Under basic rules of statutory construction, we examine the language of Code § 55-70.1 in its entirety and determine the intent of the General Assembly from the words contained in the statute, unless a literal construction of the statute would yield an absurd result. Cummings v. Fulghum, 261 Va. 73, 77, 540 S.E.2d 494, 496 (2001); Earley v. Landsidle, 257 Va. 365, 369, 514 S.E.2d 153, 155 (1999). When the language of a statute is plain and unambiguous, we are bound by the plain meaning of that language. Cummings, 261 Va. at 77, 540 S.E.2d at 496; Earley, 257 Va. at 370, 514 S.E.2d at 155; Ragan v. Woodcroft Vill. Apartments, 255 Va. 322, 326, 497 S.E.2d 740, 742 (1998). Thus, when the General Assembly has used words of a plain and definite import, courts cannot place on them a construction that amounts to holding that the General Assembly meant something other than that which it actually expressed. See Advanced Marine Enters., Inc. v. PRC Inc., 256 Va. 106, 125, 501 S.E.2d 148, 159 (1998); Abbott v. Willey, 253 Va. 88, 91, 479 S.E.2d 528, 530 (1997).

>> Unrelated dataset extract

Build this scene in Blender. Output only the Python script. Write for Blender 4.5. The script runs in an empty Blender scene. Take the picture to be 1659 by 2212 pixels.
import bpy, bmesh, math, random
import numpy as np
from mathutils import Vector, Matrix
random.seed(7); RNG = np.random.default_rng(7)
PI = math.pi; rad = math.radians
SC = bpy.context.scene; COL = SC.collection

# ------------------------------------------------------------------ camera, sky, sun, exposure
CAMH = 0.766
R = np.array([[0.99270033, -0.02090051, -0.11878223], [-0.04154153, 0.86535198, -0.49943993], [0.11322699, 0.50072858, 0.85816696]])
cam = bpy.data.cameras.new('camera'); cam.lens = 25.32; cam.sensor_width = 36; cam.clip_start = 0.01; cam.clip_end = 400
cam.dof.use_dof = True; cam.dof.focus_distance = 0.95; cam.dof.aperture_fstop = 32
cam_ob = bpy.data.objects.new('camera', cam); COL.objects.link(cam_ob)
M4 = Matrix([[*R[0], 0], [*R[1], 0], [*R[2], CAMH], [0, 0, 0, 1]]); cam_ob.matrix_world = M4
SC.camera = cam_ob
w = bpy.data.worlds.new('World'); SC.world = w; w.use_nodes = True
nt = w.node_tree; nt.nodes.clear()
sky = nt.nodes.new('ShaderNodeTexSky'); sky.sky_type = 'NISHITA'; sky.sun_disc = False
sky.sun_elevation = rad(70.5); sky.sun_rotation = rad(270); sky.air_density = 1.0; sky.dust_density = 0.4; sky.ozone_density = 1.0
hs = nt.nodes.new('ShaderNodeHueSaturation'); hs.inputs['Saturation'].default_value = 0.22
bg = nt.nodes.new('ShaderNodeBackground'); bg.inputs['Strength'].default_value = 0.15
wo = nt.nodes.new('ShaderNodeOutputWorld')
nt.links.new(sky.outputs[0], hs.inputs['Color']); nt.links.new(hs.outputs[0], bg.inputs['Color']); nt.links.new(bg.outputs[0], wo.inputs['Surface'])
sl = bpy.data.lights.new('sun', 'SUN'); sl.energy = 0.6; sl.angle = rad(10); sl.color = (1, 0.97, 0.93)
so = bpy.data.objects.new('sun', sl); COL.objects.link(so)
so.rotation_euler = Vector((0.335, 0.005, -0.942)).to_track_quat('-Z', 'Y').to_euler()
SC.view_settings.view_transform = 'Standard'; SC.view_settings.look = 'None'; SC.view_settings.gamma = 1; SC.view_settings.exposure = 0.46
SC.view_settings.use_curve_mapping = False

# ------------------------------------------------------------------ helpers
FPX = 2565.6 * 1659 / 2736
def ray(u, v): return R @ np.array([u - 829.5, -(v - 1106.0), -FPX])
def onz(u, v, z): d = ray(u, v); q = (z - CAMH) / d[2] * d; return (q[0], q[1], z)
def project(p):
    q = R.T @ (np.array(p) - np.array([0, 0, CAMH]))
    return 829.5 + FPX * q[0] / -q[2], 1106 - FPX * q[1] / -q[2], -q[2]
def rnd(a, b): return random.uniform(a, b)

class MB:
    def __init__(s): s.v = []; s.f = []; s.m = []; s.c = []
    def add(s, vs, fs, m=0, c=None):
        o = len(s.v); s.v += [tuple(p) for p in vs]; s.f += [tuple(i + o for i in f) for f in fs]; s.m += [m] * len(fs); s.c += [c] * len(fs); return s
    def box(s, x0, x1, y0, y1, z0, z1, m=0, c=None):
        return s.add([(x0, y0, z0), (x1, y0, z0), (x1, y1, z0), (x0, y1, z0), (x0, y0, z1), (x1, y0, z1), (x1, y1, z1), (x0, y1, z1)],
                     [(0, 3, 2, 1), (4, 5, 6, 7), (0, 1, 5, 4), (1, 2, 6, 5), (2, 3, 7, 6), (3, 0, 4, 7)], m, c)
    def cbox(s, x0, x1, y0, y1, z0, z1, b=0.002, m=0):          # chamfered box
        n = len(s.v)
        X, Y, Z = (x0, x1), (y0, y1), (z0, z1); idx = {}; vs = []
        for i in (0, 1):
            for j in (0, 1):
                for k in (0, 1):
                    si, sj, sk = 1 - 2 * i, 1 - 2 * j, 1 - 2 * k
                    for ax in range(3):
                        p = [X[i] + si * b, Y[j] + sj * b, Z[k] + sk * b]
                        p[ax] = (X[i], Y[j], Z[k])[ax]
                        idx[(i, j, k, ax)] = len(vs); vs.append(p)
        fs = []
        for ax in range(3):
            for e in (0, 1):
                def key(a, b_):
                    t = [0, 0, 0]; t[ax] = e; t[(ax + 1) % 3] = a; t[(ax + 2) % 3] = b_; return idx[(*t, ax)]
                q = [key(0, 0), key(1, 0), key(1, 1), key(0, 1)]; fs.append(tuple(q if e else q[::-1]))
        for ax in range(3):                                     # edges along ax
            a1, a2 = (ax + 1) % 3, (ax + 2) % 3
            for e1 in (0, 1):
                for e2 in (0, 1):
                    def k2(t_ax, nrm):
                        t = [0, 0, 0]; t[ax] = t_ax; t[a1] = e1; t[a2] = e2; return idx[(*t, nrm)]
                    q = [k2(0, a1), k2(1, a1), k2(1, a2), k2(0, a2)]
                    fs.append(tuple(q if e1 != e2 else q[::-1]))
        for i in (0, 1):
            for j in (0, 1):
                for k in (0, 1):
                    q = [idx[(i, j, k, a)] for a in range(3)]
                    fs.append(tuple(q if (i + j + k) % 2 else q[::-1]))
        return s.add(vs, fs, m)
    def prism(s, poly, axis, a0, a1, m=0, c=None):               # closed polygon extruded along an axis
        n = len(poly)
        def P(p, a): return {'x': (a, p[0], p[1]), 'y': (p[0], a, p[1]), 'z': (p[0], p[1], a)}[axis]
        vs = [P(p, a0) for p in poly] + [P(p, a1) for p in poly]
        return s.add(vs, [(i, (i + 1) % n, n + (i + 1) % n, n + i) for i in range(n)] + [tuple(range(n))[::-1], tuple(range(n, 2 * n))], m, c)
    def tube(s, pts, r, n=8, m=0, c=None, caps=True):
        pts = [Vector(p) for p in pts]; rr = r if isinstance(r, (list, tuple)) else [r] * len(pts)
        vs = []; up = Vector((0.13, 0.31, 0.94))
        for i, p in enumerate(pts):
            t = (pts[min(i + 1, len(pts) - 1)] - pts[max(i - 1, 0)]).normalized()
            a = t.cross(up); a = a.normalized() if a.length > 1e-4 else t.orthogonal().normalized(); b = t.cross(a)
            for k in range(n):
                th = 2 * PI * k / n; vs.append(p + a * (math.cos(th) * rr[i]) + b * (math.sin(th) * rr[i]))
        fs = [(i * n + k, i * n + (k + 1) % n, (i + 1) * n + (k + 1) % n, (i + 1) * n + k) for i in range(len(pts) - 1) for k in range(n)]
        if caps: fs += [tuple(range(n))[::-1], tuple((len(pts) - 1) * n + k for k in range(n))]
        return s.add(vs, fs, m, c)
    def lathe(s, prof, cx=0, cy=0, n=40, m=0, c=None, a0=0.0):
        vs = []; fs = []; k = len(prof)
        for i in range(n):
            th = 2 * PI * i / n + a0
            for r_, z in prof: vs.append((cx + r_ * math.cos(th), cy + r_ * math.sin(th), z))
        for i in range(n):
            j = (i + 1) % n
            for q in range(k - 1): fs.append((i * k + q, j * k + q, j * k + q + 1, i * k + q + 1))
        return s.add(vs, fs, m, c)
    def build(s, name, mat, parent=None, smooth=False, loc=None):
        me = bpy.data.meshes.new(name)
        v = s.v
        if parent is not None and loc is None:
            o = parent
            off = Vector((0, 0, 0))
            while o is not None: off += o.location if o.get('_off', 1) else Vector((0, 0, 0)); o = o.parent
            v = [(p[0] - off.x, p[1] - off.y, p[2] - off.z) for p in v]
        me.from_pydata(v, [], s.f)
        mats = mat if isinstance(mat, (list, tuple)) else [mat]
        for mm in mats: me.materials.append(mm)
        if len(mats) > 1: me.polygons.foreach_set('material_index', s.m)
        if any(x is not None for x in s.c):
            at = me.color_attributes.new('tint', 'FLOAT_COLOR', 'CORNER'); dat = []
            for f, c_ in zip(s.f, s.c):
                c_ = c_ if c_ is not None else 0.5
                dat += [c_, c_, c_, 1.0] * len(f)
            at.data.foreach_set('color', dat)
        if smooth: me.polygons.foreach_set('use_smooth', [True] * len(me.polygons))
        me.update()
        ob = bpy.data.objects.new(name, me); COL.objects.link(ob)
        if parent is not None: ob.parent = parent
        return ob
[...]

We also consider the fact that Code § 55-70.1 is a statute in derogation of the common law. At common law, a purchaser of a dwelling did not acquire an implied warranty in conjunction with the sale of that dwelling. Davis, 254 Va. at 261, 492 S.E.2d at 164; see Bruce Farms, Inc. v. Coupe, 219 Va. 287, 289, 247 S.E.2d 400, 402 (1978). Because Code § 55-70.1 changed the common law by creating certain statutory warranties, those warranties are limited to the provisions expressly stated in the statute or necessarily implied by its language. See Mitchem v. Counts, 259 Va. 179, 186, 523 S.E.2d 246, 250 (2000); Boyd v. Commonwealth, 236 Va. 346, 349, 374 S.E.2d 301, 302 (1988).